На службе Отечеству! - страница 59



А еще оратор поведал о том, как в Кремль пришел к Сталину в мирской одежде священник, с которым тот учился в духовной семинарии, и вождь сказал, имея в виду его одежду: «Меня боишься, а Бога не боишься?» Тоже «блуждающий сюжет» антисталиниады… Вот так они и воруют друг у друга байки, анекдоты, хохмы, мусолят их и слывут прогрессивными интеллектуалами.

Такого же пошиба блуждающая чушь о том, будто Сталин грозил Н.К. Крупской: «Мы подыщем Ленину другую вдову». Боровик думает, что это было бы так же просто, как из полилауреата Авиэзеровича сделать вроде бы колхозника Аверьяновича.

То же самое следует сказать о замусоленном обвинении Сталина в «органическом презрении к человеческой жизни». Даже не о равнодушии, не о безразличии, а о презрении да еще органическом – вот до чего оборзел Генрих Авиэзерович! Тут, по-прежнему отталкиваясь от Радзинского, он его даже превзошел.

Но когда наш летописец пробует не семенить вслед за другими мыслителями демократии, не таскать чужое, а говорить что-то от себя лично, то это очень похоже на интеллектуальное харакири. Его дремучесть во многих вопросах выглядит даже таинственно, если принять во внимание, что ведь писатель же, великий борец за мир, разоблачитель «империи зла». Ну, должен такой человек понимать хотя бы то, что обвиняемый и подсудимый это совсем не одно и то же. Не понимает! Или – должен соображать, что почти все сказанное им легко проверить, а многое напрочь опровергается даже легким усилием памяти или обращением к источнику. Не соображает! И вот мы услышали его суждение из области, казалось бы, профессионально очень близкой Боровику: «Константин Симонов совершенно искренно написал известные строки:

Мы так вам верили, товарищ Сталин,
Как иногда не верили себе…»

Строки действительно очень известные, и тем более надо бы знать, что, во-первых, там не твердое «иногда», а предположительное «может быть», что гораздо правдивей и глубже. Во-вторых, это написал не Константин Михайлович, а Михаил Васильевич. Первый из них в осажденной и «похожей на Мадрид» Одессе тоже совершенно искренно написал вот что:

Товарищ Сталин, слышишь ли ты нас?
Ты слышишь нас, мы это твердо знаем.
Не мать, не сына в этот грозный час,
Тебя мы самым первым вспоминаем…

В тот грозный час это было точным выражением нашего государственного чувства тревоги прежде всего за родину и, разумеется, отнюдь не противоречило нашим чувствам к родным и близким, что усматривают здесь некоторые фуршетные патриоты. Так вот спрашивается, чего ты, борец за мир, изображаешь себя знатоком поэзии, если для тебя что Исаковский, что Симонов – все одно.

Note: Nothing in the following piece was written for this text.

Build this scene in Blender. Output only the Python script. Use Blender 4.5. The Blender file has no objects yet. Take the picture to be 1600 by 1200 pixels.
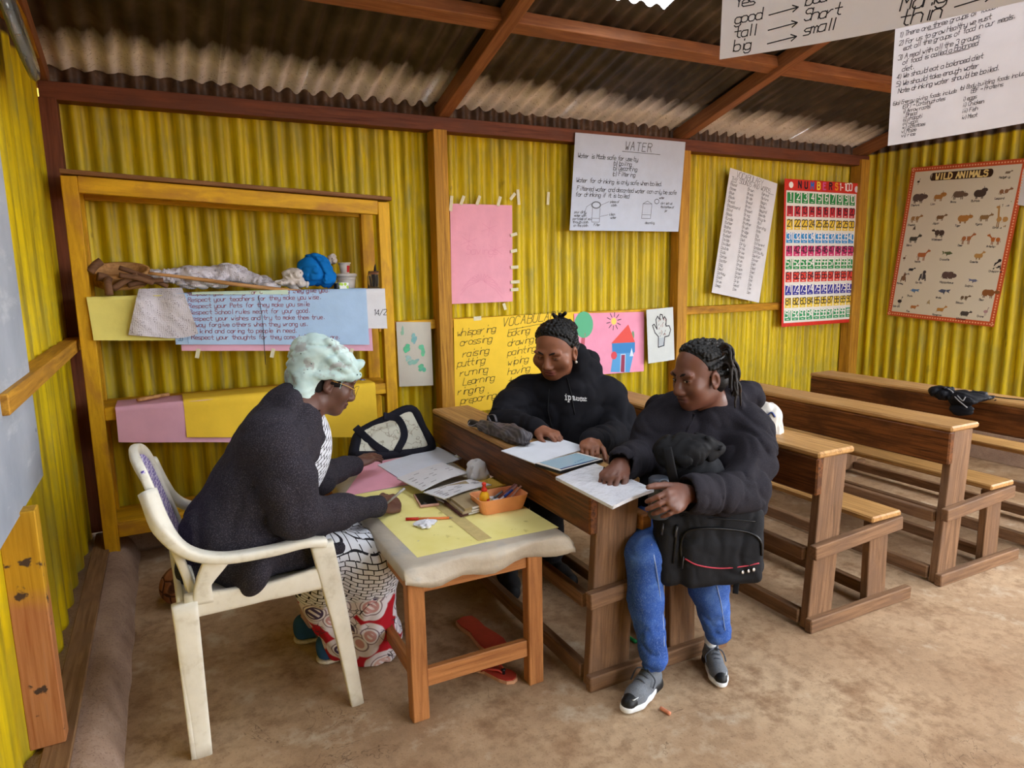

Или: «Тридцать седьмой год. Год поразительных по цинизму постановок в Октябрьском зале Дома союзов. Это были помпезные постановки: охрана, прожектора!..» Не соображает или уже память отшибло, что охрана всегда присутствует на всех судебных процессах. Прожектора? Да как же без них, если идет киносъемка, а она шла. Где ж тут помпезность?

Лион Фейхтвангер, присутствовавший на суде, то же самое описал так: «Помещение, в котором шел процесс, не велико, оно вмещает примерно 350 человек. Судьи, прокурор, подсудимые, защитники, эксперты сидели на невысокой эстраде. Ничто не отделяло суд от сидящих в зале. Не было также ничего, что походило бы на скамью подсудимых; барьер, отделявший подсудимых, напоминает скорее обрамление ложи. Сами подсудимые представляли собой холеных, хорошо одетых мужчин с медленными, непринужденными манерами. Они пили чай, из карманов у них торчали газеты, и они часто посматривали на публику».